Many of the complaints are sent to His Royal Highness out of desperation after their pleas elsewhere were ignored.

These are not surat layang (poison-pen letters), but genuine grouses as the writers leave their names, addresses and phone numbers.

On one occasion, a woman complained that her divorce proceedings had dragged on for seven years with no ruling. That had robbed her of her youth and hindered her chances of remarrying.

There were also complaints that divorce and distribution of wealth cases in the syariah courts were delayed due to petty reasons, the Sultan revealed in a previous interview.

That was then.

Fast forward to 2025 – e-mails from the rakyat still reach the office of the Selangor Ruler, but their major grievance is about the state’s worsening cleanliness.

It is ironic that the country’s most developed state has to grapple with this problem.
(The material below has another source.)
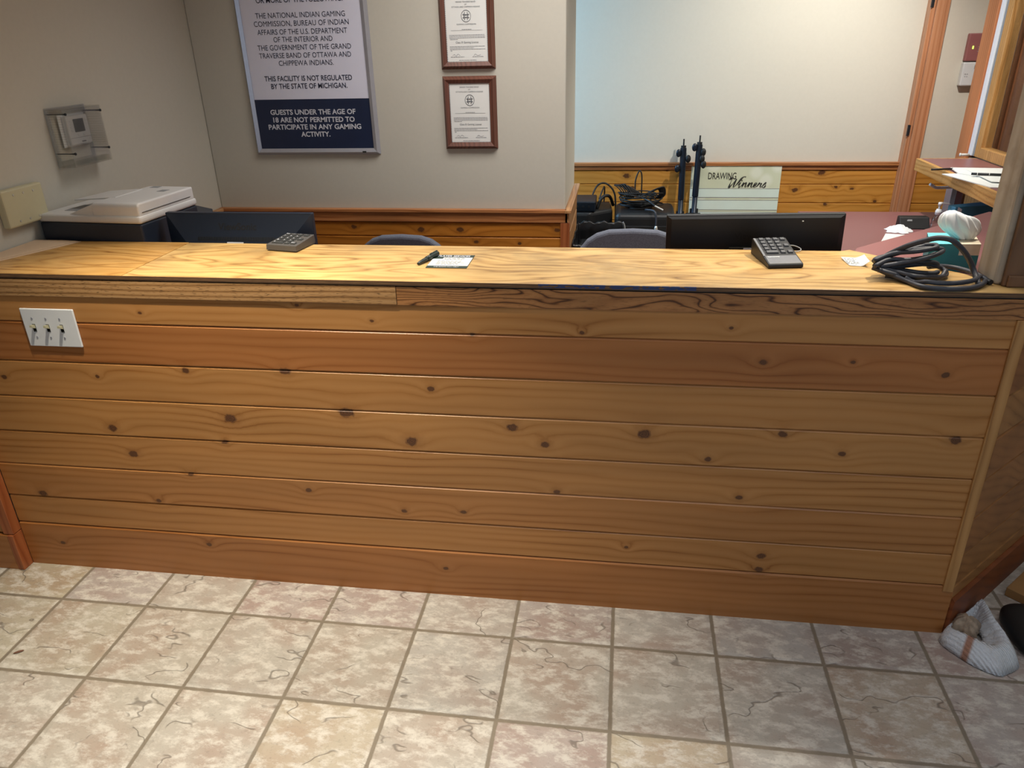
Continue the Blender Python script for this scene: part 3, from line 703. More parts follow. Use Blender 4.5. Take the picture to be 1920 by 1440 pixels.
# blank cover plate
t = thing('blank_wall_plate', 'ivory blank cover plate on the side wall next to the printer', 'wall plate', (-2.059, 0.36, 1.19))
MB().box(-2.059, -2.030, 0.262, 0.452, 1.188, 1.312).build('plate', m_ivory, t, bevel=0.006, world=True)
for y in (0.312, 0.358, 0.404):
    for z in (1.205, 1.292):
        MB().tube([(-2.031, y, z), (-2.0285, y, z)], 0.0035, 8).build('screw', m_chrome, t, world=True)

# triple switch plate on the counter front
t = thing('switch_plate', 'white three-gang toggle switch plate on the counter front', 'light switch', (-1.754, -0.0005, 0.882))
MB().box(-1.846, -1.663, -0.0075, -0.0012, 0.882, 1.008).build('plate', m_white, t, bevel=0.004, world=True)
for k in range(3):
    x = -1.8105+k*0.0475
    MB().box(x-0.0052, x+0.0052, -0.0085, -0.007, 0.932, 0.957).build('slot', m_hole, t, world=True)
    MB().hexa([(x-0.0045,-0.0085,0.936),(x+0.0045,-0.0085,0.936),(x+0.0045,-0.0075,0.936),(x-0.0045,-0.0075,0.936)],
              [(x-0.0045,-0.0085,0.951),(x+0.0045,-0.0085,0.951),(x+0.0045,-0.0075,0.951),(x-0.0045,-0.0075,0.951)]).hexa(
             [(x-0.0042,-0.022,0.9505),(x+0.0042,-0.022,0.9505),(x+0.0045,-0.008,0.943),(x-0.0045,-0.008,0.943)],
             [(x-0.0040,-0.021,0.957),(x+0.0040,-0.021,0.957),(x+0.0045,-0.008,0.955),(x-0.0045,-0.008,0.955)]).build('toggle', m_toggle, t, world=True)
for k in range(3):
    for z in (0.976, 0.9135): MB().tube([(-1.8105+k*0.0475, -0.0075, z), (-1.8105+k*0.0475, -0.0088, z)], 0.0032, 8).build('screw', m_alu, t, world=True)

# alarm panel and keypad on the far wall
t = thing('fire_alarm', 'dull red alarm panel with green light on the far wall', 'alarm panel', (2.02, 3.159, 1.535))
MB().box(1.953, 2.11, 3.125, 3.159, 1.540, 1.688).build('case', m_fire, t, bevel=0.006, world=True)
MB().ball((1.984, 3.124, 1.610), 0.004, 0.004, 0.006).ball((1.984, 3.124, 1.618), 0.004, 0.004, 0.004).build('indicator', m_led, t, world=True)
MB().box(2.012, 2.03, 3.124, 3.126, 1.590, 1.594).box(2.012, 2.03, 3.124, 3.126, 1.602, 1.606).box(2.012, 2.03, 3.124, 3.126, 1.614, 1.617).build('printed_marks', m_ink_lt, t, world=True)
t = thing('alarm_keypad', 'white wall keypad below the red alarm panel', 'keypad', (2.02, 3.159, 1.40))
MB().box(1.950, 2.11, 3.118, 3.159, 1.405, 1.534).build('case', m_white, t, bevel=0.006, world=True)
MB().box(2.012, 2.08, 3.1165, 3.1185, 1.497, 1.518).build('display', m_label, t, world=True)
MB().box(1.967, 1.973, 3.1165, 3.1185, 1.468, 1.472).box(1.978, 1.984, 3.1165, 3.1185, 1.468, 1.472).box(1.967, 1.973, 3.1165, 3.1185, 1.455, 1.458).box(1.978, 1.984, 3.1165, 3.1185, 1.455, 1.458).build('buttons', m_ink_lt, t, world=True)

# ------------------------------------------------------------------ things on the counter
ZT = 1.1192
# manila folders
t = thing('manila_folder', 'top manila folder lying at the left end of the counter', 'folder', (-1.98, 0.24, 1.1216), group=None)
MB().add([], []).prism([(-2.055,0.085),(-1.985,0.125),(-1.886,0.372),(-1.95,0.381),(-2.055,0.381)], 1.1218, 1.1229).build('sheet', m_kraft, t, world=True)
t2 = thing('manila_folder', 'manila folder sticking out from under the upper one at the counter end', 'folder', (-1.98, 0.22, 1.1200))
MB().prism([(-2.05,0.075),(-1.975,0.118),(-1.905,0.285),(-1.875,0.375),(-2.05,0.375)], 1.1200, 1.1214).build('sheet', m_kraft, t2, world=True)

def key_grid(mb, cols, rows, x0, x1, y0, y1, zf, skip=(), wide=(), h=0.004, gap=0.25):
    dx, dy = (x1-x0)/cols, (y1-y0)/rows
    for r in range(rows):
        for c_ in range(cols):
            if (r, c_) in skip: continue
            wdt = 2 if (r, c_) in wide else 1
            xa, xb = x0+dx*(c_+gap/2), x0+dx*(c_+wdt-gap/2)
            ya, yb = y0+dy*(r+gap/2), y0+dy*(r+1-gap/2)
            g_ = 0.0015
            mb.hexa([(xa,ya,zf(ya)-0.002),(xb,ya,zf(ya)-0.002),(xb,yb,zf(yb)-0.002),(xa,yb,zf(yb)-0.002)],
                    [(xa+g_,ya+g_,zf(ya)+h),(xb-g_,ya+g_,zf(ya)+h),(xb-g_,yb-g_,zf(yb)+h),(xa+g_,yb-g_,zf(yb)+h)])
    return mb

# left number pad
t = thing('number_pad', 'charcoal number pad with white legends on the left half of the counter', 'number pad', (-1.151, 0.294, ZT), rotz=-10.5)
zf = lambda y: 0.020+0.010*y/0.12
MB().hexa([(0,0,0.003),(0.114,0,0.003),(0.110,0.122,0.003),(0.004,0.122,0.003)], [(0.001,0.002,0.021),(0.113,0.002,0.021),(0.109,0.120,0.031),(0.005,0.120,0.031)]).box(0.004,0.11,0.004,0.118,0.0002,0.003).build('body', m_kpbody, t, bevel=0.003)
mb = key_grid(MB(), 4, 5, 0.010, 0.104, 0.012, 0.112, zf, skip=((0,1),(1,3),(3,3)), wide=((0,0),), gap=0.2); mb.build('keys', m_keycap_b, t)
mb = MB()
lab = [['0', None, '.', 'Ent'], ['1','2','3',None], ['4','5','6','+'], ['7','8','9',None], ['Num','/','*','-']]
dx, dy = 0.094/4, 0.1/5
for r in range(5):
    for c_ in range(4):
        s_ = lab[r][c_]
        if not s_: continue
        xc, yc = 0.010+dx*(c_+0.42), 0.012+dy*(r+0.42)
        wd = 0.004*len(s_)
        M = TR(xc, yc, zf(yc)+0.0046) @ RX(4.8)
        mb.text(s_, -wd/2, wd/2, 0, M, height=0.0075, extrude=0.0003, offset=0.01)
mb.build('legends', m_ink_white, t)

# right number pad (wedge)
t = thing('number_pad', 'wedge-shaped black number pad with silver front on the right of the counter', 'number pad', (0.414, 0.176, ZT), rotz=9.0)
zf2 = lambda y: 0.011+0.036*(y/0.165)
prof = [(0.0,0.0005),(0.165,0.0005),(0.168,0.046),(0.160,0.048),(0.055,0.0235),(0.004,0.0135),(0.0,0.010)]
mb = MB(); mb.extrude_x(prof, 0.0, 0.100); mb.build('body', m_black, t, bevel=0.003)
MB().hexa([(0.004,0.006,0.0125),(0.096,0.006,0.0125),(0.0955,0.052,0.0222),(0.0045,0.052,0.0222)],[(0.004,0.006,0.0142),(0.096,0.006,0.0142),(0.0955,0.052,0.0240),(0.0045,0.052,0.0240)]).hexa(
    [(0.0005,0.052,0.022),(0.007,0.052,0.022),(0.007,0.158,0.0455),(0.0005,0.158,0.0455)],[(0.0005,0.052,0.0245),(0.007,0.052,0.0245),(0.007,0.158,0.0492),(0.0005,0.158,0.0492)]).build('silver_top', m_kptop, t, bevel=0.001)
zf3 = lambda y: 0.0245+0.0245*(y-0.055)/0.105
mb = key_grid(MB(), 4, 5, 0.010, 0.094, 0.060, 0.156, zf3, skip=((0,1),(1,3),(3,3)), wide=((0,0),), gap=0.3, h=0.004)
mb.build('keys', m_keycap, t)
mb = MB(); mb.text('lenovo', 0.010, 0.044, 0, TR(0, 0.040, 0.0222) @ RX(12), height=0.0062, offset=0.03); mb.build('logo', m_paper, t)
MB().tube([(0.085,0.165,0.012),(0.098,0.178,0.012),(0.118,0.188,0.016),(0.140,0.190,0.014),(0.156,0.178,0.008),(0.150,0.166,0.004),(0.118,0.158,0.0025),(0.100,0.162,0.0025)], 0.0016, 6, sm=6).build('cord', m_label, t)

# card and pen
t = thing('rate_card', 'small green and white printed card lying at the middle of the counter', 'card', (-0.514, 0.199, ZT+0.0003), rotz=0.5)
MB().box(-0.062, 0.062, -0.071, 0.071, 0.0, 0.0012).build('card', m_green, t)
MB().add([], []).prism([(-0.061,-0.050),(0.061,-0.050),(0.061,0.040),(-0.030,0.040),(-0.030,0.024),(-0.061,0.024)], 0.0012, 0.0016).build('white_field', m_paper, t)
mb = MB(); mb.text('PLAYER SERVICES', -0.050, 0.050, 0, TR(0, 0.048, 0.0013), height=0.016, offset=0.02)
mb.text('THE ROOM WILL HELP', -0.040, 0.036, 0, TR(0, -0.066, 0.0013), height=0.009)
mb.build('white_lettering', m_ink_white, t)
random.seed(4); mb = MB()
for i in range(9):
    if i == 3: continue
    z = 0.030-i*0.0085; x = -0.028+random.uniform(0, 0.008) if i < 3 else -0.040
    while x < 0.042-random.random()*0.02:
        l = random.uniform(0.006, 0.014); mb.box(x, x+l, z, z+0.004, 0.0016, 0.0018); x += l+0.003
mb.build('small_print', m_ink_grey, t)
t = thing('pen', 'dark green pen with rounded cap lying beside the printed card', 'pen', (-0.583, 0.215, ZT))
MB().tube([(-0.604,0.150,ZT+0.0055),(-0.600,0.162,ZT+0.0065),(-0.588,0.200,ZT+0.0075)], lambda q: 0.0035+0.0035*q, 10, sm=4).build('barrel', m_pen, t, smooth=True, world=True)
MB().tube([(-0.588,0.200,ZT+0.0078),(-0.574,0.244,ZT+0.0088),(-0.568,0.262,ZT+0.0090)], lambda q: 0.0078 if q < 0.9 else 0.006, 12, sm=4).tube([(-0.5705,0.262,ZT+0.017),(-0.5835,0.221,ZT+0.0165)], 0.002, 6).build('cap', m_pen, t, smooth=True, world=True)

# paper scrap
def scrap_fn(u, v):
    x = 0.640+0.060*u; y = 0.222+0.075*v-0.012*u
    x += 0.010*(1-v)*(0.5-u)
    z = ZT+0.001+0.016*max(0, u-0.62)**1.4*4*(1-0.3*v)+0.004*v*v
    return (x, y, z)
o = MB().grid(scrap_fn, 10, 8).build('paper_scrap', m_paper, None, smooth=True, solid=0.0006)
tag(o, 'curled white receipt scrap on the counter left of the coiled cable', 'paper scrap')
mb = MB(); random.seed(8)
for i in range(6):
    x = 0.644
    while x < 0.668+0.004*(i % 3):
        l = random.uniform(0.004, 0.010); vv = 0.2+0.12*i
        a_ = scrap_fn((x-0.64)/0.06, vv); mb.box(x, x+l, a_[1], a_[1]+0.003, a_[2]+0.0006, a_[2]+0.0012); x += l+0.0025
mb.build('printed_lines', m_ink_grey, o)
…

It’s the kind of complaint that one would expect to hear in Kelantan.

The Sultan of Selangor, understandably, has publicly expressed his frustration with the state’s worsening cleanliness.

One Bahasa Malaysia news portal aptly used the word “muak” to emphasise His Royal Highness’ anger. This message should jolt every municipal corridor in the state, especially the state-owned KDEB Waste Management, which is entrusted with maintaining Selangor’s cleanliness.

Royal remarks are rarely delivered lightly; they come only when frustration has reached a point where silence is negligence.

Anyone living in Selangor knows these concerns are not new. They simply underscore something the public has felt for years: the system responsible for keeping the state clean is not working as it should.

The question is not whether KDEB works – thousands of tonnes of waste are collected daily, and the logistical scale is enormous.

The question is why, despite its resources and mandate, Selangor’s cleanliness remains inconsistent, uneven and in many areas, visibly deteriorating.

The problem is that KDEB relies on multiple subcontractors, each varying in capacity, efficiency and incentives.

When performance is measured by contract fulfilment rather than environmental outcomes, you inevitably get a system where rubbish eventually gets collected, but not necessarily when or how, as it should.

The ordinary rakyat do not care whether the truck is subcontracted or outsourced or how much these contractors are paid. They only care that their neighbourhoods are kept clean.

Operations details are of no relevance – what we know is that we have to put up with lousy rubbish collection, smelly alleys, illegal dumping, overflowing commercial bins and clogged drains. Uncollected bulk waste have become routine sights.

The officials from KDEB and the councils should get out of their offices and see for themselves. It’s a disgrace, to put it simply, as Selangor expects the highest standards.

The public too must play its part by being more civic and not litter indiscriminately. It’s easy to blame the authorities but we have to be responsible, too.

Taxpayers want to see effective waste management and not a reactive one which responds only after complaints are filed.

When taxpayers cannot see how their money is being used – or whether underperforming contractors face consequences – trust evaporates.

The Sultan’s remarks should not be seen as a reprimand alone, but also as an opportunity to reset expectations and demand a new standard of public service.

The Selangor Ruler’s patience has run out. To put it simply, the people of Selangor deserve better.